Em seu post, Guto disse que só abordou o caso do patrocínio agora porque “ter uma consciência leve e limpa não tem preço e não tem prazo de validade para que isso aconteça”. Guto também fez uma série de críticas ao ecossistema de empreendedorismo brasileiro, composto “por jovens e adultos que muitas vezes se manifestam pela moral, pela ética, por um Brasil melhor, menos corrupto, mas fazem o que criticam debaixo do nariz de toda uma comunidade cega por holofotes e muito pouco crítica com os seus”.
Sobre a Abstartups, ele cobrou mais transparência e chegou a sugerir que a associação deveria ser fechada, e refundada como Confederação Nacional, “com parâmetros claros de ética e moralidade”.
“Por isso a Abstartups, para mim, se tornou uma grande mentira. Porque protegeu uma fraude e ao que eu saiba sequer comunicou seus mantenedores (gostaria de estar enganado) do crime em que presidência e diretoria deveriam ter sido responsabilizados. Agora a Abstartups está em novas mãos. E eu imagino o porque a gestão mudou….Espero que seja uma nova era. Mas é difícil acreditar nisso quando a galera não corta na própria carne porque “temos de proteger os nossos amiguinhos””, atacou.
Outro lado
Citada por Guto como “a única pessoa que se mostrou indignada quando soube da história”, Tânia Gomes, ex-vice-presidente da Abstartups, disse que deixou a associação no fim de 2019 por ter sido voto vencido na cobrança por uma governança mais rígida e pela punição dos envolvidos. “Esperava mais da Abstartups como instituição. Continuo a reconhecendo como peça importante do ecossistema, mas espero que ela saia dessa com uma governança mais bem construída”, disse ao Startups.
Procurado, Amure Pinho, que era o presidente da Abstartups na época (ele deixou o cargo em 1º de janeiro com a posse da nova diretoria, eleita em novembro) disse que não sabia de nada até ser informado pela ABDI. Logo que isso aconteceu, uma apuração interna foi instaurada com uma auditoria independente e detectou a fraude e seus autores. Uma retratação com a ABDI foi acertada com o pagamento de multa e juros. O valor total foi de R$ 625 mil. O escritório Baptista Luz, um dos mantenedores da Abstartups, prestou a assessoria jurídica. “Foi um erro de parte da equipe que queria colocar dinheiro rápido no caixa da Abstartups, que estava apertada de grana”, disse. Segundo ele, não houve nenhum ganho pessoal na situação. Sem citar nomes, ele afirmou que as pessoas envolvidas diretamente no caso deixaram a associação.

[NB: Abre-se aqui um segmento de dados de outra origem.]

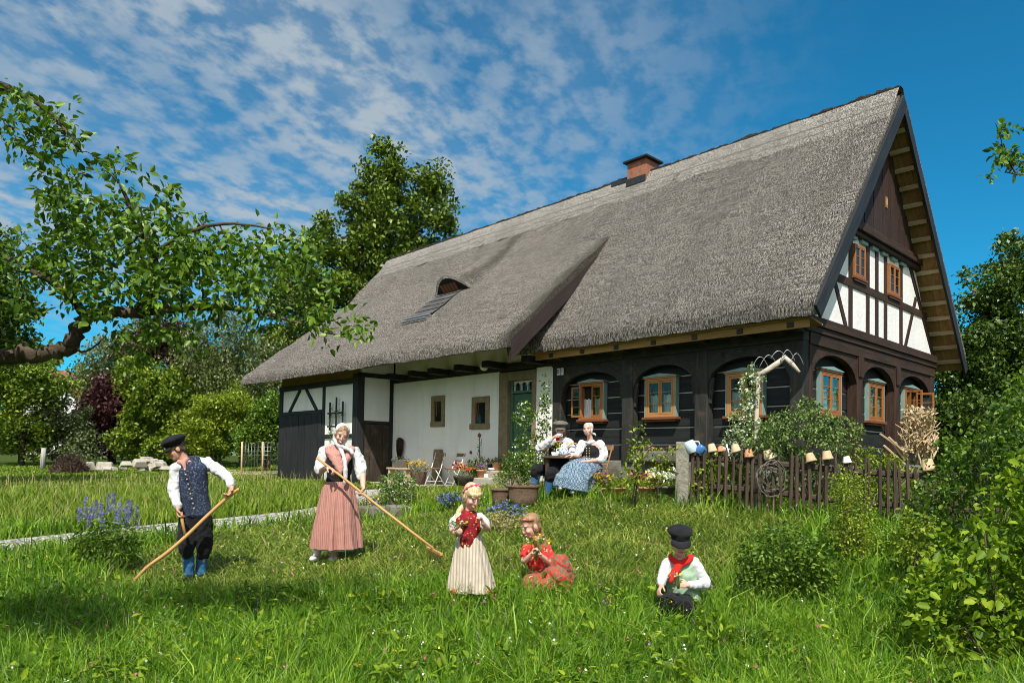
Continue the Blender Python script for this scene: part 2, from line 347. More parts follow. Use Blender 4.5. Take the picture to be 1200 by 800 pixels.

Em nota, a ABDI informou que, além do ressarcimento do patrocínio, efetivado em janeiro de 2020, a agência aplicou à Abstartups a penalidade de impedimento, pelo prazo de dois anos, de formalização de novos convênios de patrocínio com ela. O caso foi encerrado e nenhuma outra medida foi tomada.
Amure também disse que os acontecimentos foram apresentados aos associados em assembleia ordinária realizada depois que tudo foi resolvido. Até a publicação desta reportagem a Abstartups não havia confirmado quando isso teria acontecido. A equipe da associação está de férias até amanhã (dia 7).
Em nota, a associação informou que a nova gestão (que ainda nem realizou sua primeira reunião de diretoria por hoje ainda ser só o 3º dia útil do ano) abriu um processo interno de apuração e “se compromete publicamente a prestar esclarecimentos tão logo esse procedimento seja concluído”.
“Reforça-se, mais uma vez, o inequívoco compromisso da Abstartups com os agentes do ecossistema de empreendedorismo e inovação e colocam-se todos os canais de comunicação da entidade à disposição de seus associados, parceiros e mantenedores para esclarecimentos futuros”, disse a associação.